Published By: Sohini

Renowned Victorian playwright Oscar Wilde and some of his great plays

Oscar Wilde is one such important name in Irish poets who later became famous as an English poet and playwright in London in the early 1890s.

Though, The Picture of Dorian Gray was one of his famous fictions, he is best remembered for his epigrams and plays. His parents were the Anglo- Irish intellectuals in Dublin, and it helped the young Wilde to learn so many things including different languages like French and German. At university Wilde used to read Classics and he became associated with the philosophy of aestheticism, led by his two mentors, Walter Pater and John Ruskin. After University Wilde got fascinated about social circles, but the latter part of his life was not so easy. He was convicted and for homoerotic acts in "one of the first celebrity trials", later at a very early age of 46, he died of meningitis. In this article we'll discuss only his dramas. So, let's look at them –

Lady Windermere’s Fan

It is a four-act play where a young married woman named Lady Windermere is informed that her husband is giving a large sum to a lady named Mrs. Erlynne with whom it is alleged that he has an affair. Then Windermere seeks support from Lord Darlington but eventually he proposes to her and asks her for elopement. It is revealed to spectators that Mrs. Erlynne is actually Lady Windermere’s mother. On finding the note of her elopement, she hides it and somehow convinces her daughter not to commit the same mistake which she had committed earlier. Finally, she saves Lady Windermere but did not disclose her identity and marries Lord Augustus.

Salome, a single act play

It is all about the Biblical story where Salome or the stepdaughter of tetrarch Herod asked for the head of John Baptist on a silver platter in return for pleasing him with her dance. This dance is also known as the dance of seven veils. It’s very important to know that the play was banned by Lord Chamberlain.

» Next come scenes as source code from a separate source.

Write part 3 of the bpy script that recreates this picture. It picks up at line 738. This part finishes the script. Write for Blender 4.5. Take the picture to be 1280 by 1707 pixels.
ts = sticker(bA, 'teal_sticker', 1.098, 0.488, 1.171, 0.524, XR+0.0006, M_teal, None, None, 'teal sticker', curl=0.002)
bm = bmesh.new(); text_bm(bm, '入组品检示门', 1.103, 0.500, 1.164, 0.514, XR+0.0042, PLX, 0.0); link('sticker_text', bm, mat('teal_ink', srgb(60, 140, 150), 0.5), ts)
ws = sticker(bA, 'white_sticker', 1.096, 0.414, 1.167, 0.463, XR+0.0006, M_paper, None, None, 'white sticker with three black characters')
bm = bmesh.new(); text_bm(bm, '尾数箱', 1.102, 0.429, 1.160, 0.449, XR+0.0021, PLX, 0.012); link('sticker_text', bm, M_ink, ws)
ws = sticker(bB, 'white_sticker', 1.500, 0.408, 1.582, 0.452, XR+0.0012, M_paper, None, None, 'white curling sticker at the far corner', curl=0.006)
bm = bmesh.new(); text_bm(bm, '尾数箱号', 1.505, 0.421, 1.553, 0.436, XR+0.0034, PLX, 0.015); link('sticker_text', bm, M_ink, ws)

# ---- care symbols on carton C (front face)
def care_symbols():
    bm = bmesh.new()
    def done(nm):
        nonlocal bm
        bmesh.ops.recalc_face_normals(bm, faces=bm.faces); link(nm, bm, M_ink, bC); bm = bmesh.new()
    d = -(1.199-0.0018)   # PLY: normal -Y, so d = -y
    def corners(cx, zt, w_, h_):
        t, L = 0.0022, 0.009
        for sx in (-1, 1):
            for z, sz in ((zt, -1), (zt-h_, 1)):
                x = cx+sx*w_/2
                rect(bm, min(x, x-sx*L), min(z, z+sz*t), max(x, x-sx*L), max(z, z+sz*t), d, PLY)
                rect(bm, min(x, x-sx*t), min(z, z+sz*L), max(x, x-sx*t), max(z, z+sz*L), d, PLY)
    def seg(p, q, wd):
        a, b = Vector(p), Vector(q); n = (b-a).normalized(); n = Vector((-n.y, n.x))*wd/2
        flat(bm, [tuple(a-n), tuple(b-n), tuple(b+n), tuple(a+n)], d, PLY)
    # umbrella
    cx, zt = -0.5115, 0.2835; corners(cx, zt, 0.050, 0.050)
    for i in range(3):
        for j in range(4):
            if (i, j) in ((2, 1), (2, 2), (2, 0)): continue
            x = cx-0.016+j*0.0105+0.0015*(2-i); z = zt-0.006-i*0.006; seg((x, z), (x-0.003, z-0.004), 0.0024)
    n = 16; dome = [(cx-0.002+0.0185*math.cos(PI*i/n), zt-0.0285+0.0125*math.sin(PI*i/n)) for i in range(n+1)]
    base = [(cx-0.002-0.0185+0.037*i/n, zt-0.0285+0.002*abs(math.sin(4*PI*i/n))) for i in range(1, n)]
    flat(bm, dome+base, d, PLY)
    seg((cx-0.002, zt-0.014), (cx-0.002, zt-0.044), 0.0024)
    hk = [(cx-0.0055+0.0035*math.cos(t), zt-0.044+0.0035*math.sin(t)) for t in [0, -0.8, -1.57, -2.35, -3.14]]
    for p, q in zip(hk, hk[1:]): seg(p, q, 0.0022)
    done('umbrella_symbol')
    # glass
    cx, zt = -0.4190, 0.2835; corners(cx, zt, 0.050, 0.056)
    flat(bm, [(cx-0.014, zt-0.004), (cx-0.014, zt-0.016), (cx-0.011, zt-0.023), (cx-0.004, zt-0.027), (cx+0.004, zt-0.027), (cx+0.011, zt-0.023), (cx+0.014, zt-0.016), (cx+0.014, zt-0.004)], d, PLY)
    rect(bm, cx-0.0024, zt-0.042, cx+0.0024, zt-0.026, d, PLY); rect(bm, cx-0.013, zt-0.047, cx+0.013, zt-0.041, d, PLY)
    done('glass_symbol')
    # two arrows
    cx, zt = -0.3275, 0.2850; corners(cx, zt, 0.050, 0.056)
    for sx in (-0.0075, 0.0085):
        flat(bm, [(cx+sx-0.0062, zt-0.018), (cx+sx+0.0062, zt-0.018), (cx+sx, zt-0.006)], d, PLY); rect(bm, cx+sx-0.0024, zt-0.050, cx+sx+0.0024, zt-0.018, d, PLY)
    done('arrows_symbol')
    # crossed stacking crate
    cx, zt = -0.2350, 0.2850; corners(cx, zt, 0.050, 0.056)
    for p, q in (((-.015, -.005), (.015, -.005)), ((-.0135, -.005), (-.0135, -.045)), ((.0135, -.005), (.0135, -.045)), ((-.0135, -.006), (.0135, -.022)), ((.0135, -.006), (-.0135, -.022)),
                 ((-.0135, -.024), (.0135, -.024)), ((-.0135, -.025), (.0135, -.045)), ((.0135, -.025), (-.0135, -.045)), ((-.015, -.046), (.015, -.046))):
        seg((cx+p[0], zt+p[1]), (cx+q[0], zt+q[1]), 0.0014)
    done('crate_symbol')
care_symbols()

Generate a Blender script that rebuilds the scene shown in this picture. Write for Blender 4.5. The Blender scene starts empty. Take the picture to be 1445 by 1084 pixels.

A Woman of No Importance, a satire on upper class society

Based on the upper- class English society, this play presents the double standards of Victorian society in which women were treated badly for being sort of inferior to men.

Lastly, we want to end the discussion with a note of love from Wilde –

"You don't love someone for their looks, or their clothes or their fancy car, but because they sing a song only you can hear."